Nasaruddin Umar meluncurkan enam buku bertemakan Islam sufistik. Berbeda dari peluncuran buku pada tahun sebelumnya, kali ini buku gagasan Nasaruddin Umar menitikberatkan pada tema feminim.

“Tema buka saya tahun ini adalah lebih feminim. Kalau tahun lalu buku-buku saya itu adalah buku-buku yang bersifat kombinasi, jadi ada sifat politiknya, antropologinya, sosiologinya. Tapi kalau tahun ini kami sengaja me-launching buku yang sifatnya sufistik ya,” kata Nasaruddin Umar.

Nasaruddin bukan tanpa alasan mengusung tema ini pada buku-buku yang dia terbitkan tahun ini. Menurutnya tahun-tahun menjelang pemilu bangsa Indonesia perlu didinginkan dengan bacaan yang jauh dari sifat maskulin.

Kami melihat bahwa bangsa ini, terutama menjelang pemilu yang akan datang kita perlu penyejukan,” katanya.

Nasaruddin memandang hal itu dilakukan dengan melempar bacaan yang sarat akan nilai sufistik. Hadirnya buku-buku itu, kata dia merupakan penyeimbang maraknya buku-buku yang menguras urat syarat.

“Karena sudah terlalu banyak buku berbicara tentang hal-hal yang sifatnya struggle ya, yang maskulin,” ucap dia.

Diharapkan dengan bahan bacaan seperti itu akan terbentuk keseimbangan di masyarakat. Menurut Nasaruddin, bangsa yang utuh adalah bangsa yang memberikan tempat hati dan kepalanya untuk saling berkomunikasi.

“Jangan semuanya tumpah berbicara dalam persoalan maskulin, dalam persoalan politik. Tapi juga kita harus menengok diri kita sendiri, siapa diri kita sebetulnya, kita mau ke mana?” katanya.

Buku semacam itu, lanjut Nasaruddin juga untuk menyadarkan bangsa bahwa hidup itu memiliki batas. Bahwa ada kehidupan setelah mati.

“Dengan kesadaran sufistik seperti ini, maka kita akan berpolitiknya santun, berekonominya juga luhur, bisnisnya pun beretika,” tandasnya.
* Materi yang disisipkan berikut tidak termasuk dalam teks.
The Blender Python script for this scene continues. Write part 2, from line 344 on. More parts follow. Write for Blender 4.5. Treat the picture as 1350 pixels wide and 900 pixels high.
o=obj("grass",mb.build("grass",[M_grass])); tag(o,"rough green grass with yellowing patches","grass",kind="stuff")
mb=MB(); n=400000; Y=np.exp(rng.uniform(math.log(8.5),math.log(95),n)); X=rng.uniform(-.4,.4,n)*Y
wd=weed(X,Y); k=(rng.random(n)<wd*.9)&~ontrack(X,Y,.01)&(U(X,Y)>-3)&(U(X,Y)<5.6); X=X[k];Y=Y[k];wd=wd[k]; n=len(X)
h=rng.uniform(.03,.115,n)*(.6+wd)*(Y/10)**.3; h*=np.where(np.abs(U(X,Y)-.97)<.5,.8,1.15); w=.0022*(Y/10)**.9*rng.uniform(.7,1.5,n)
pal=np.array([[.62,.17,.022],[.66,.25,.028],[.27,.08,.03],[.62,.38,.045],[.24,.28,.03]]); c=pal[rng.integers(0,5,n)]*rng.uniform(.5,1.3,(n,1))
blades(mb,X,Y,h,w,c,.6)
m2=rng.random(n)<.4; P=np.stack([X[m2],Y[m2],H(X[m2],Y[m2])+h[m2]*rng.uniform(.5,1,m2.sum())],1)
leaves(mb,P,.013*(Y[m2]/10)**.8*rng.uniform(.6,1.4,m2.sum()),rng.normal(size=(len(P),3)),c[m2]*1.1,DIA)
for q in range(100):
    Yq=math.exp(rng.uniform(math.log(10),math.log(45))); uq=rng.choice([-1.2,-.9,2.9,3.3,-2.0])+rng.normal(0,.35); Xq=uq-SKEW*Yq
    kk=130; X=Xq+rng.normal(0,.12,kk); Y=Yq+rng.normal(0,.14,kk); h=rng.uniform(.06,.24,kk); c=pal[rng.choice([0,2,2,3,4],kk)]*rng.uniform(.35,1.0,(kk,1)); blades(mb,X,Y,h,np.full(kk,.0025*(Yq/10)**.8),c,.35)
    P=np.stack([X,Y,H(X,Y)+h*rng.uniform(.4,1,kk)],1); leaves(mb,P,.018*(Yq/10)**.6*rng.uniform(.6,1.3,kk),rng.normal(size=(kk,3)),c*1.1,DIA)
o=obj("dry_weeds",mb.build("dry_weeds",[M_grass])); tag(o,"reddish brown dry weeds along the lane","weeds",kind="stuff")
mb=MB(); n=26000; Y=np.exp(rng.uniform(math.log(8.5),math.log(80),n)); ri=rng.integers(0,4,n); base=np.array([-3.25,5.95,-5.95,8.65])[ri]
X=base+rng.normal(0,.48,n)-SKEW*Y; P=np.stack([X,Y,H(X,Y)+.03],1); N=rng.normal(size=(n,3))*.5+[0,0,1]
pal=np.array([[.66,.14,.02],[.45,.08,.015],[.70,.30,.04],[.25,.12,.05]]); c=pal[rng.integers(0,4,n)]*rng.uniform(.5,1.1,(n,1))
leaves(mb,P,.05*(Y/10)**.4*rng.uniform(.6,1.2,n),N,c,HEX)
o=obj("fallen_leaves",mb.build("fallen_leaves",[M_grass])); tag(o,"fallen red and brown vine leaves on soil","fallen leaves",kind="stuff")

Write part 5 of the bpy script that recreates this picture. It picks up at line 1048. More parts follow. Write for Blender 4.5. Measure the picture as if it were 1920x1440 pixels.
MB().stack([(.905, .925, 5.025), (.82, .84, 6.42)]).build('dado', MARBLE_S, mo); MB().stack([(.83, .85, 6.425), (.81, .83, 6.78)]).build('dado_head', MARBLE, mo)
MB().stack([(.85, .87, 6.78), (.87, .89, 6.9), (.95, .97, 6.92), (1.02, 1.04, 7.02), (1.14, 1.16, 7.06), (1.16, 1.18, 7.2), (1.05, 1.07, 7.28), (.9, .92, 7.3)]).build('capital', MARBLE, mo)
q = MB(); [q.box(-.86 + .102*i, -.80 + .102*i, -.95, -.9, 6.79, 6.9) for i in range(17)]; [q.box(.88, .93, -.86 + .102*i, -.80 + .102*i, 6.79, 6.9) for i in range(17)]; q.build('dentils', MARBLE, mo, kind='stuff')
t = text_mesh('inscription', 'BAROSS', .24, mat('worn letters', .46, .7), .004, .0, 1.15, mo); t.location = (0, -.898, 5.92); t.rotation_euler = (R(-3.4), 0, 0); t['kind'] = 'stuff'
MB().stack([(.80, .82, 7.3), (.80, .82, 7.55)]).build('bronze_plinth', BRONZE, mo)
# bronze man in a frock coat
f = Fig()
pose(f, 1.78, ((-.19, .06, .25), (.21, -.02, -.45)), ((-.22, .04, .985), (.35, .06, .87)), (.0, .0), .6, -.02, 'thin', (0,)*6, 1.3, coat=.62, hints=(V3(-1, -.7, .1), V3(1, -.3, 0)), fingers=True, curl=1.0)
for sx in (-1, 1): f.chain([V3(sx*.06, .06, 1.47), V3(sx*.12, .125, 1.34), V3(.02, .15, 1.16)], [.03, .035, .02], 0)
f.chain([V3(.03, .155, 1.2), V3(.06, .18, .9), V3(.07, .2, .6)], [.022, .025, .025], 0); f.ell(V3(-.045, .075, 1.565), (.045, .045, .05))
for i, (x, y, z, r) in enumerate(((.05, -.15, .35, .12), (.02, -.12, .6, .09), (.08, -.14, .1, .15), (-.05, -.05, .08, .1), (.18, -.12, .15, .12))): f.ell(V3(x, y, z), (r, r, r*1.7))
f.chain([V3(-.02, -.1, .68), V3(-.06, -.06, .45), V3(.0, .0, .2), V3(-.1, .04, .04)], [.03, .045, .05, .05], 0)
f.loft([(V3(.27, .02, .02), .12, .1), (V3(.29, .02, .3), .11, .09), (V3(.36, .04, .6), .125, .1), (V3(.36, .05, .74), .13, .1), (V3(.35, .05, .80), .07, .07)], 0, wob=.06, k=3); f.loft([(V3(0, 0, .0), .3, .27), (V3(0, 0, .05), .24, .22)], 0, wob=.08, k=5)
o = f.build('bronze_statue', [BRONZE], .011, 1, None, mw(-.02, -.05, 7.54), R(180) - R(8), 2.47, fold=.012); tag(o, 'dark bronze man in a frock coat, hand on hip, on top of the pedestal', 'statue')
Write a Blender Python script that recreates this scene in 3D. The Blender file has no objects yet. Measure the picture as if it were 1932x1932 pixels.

Santun dan etika, kata dia merupakan ciri khas bangsa ini. Dan itu semua termuat dalam Pancasila.

“Kita harap ke depan konstruksi-konstruksi seperti ini tidak boleh hilang dalam arena intelektulitas kita,” tandasnya.

Sebetulnya Nasaruddin merencanakan ada 12 buku yang akan dirilis hari ini. Namun lantaran enam lainnya tak terkejar karena masih dalam proses penyuntingan, alhasil baru enam buku yang berhasil diluncurkan.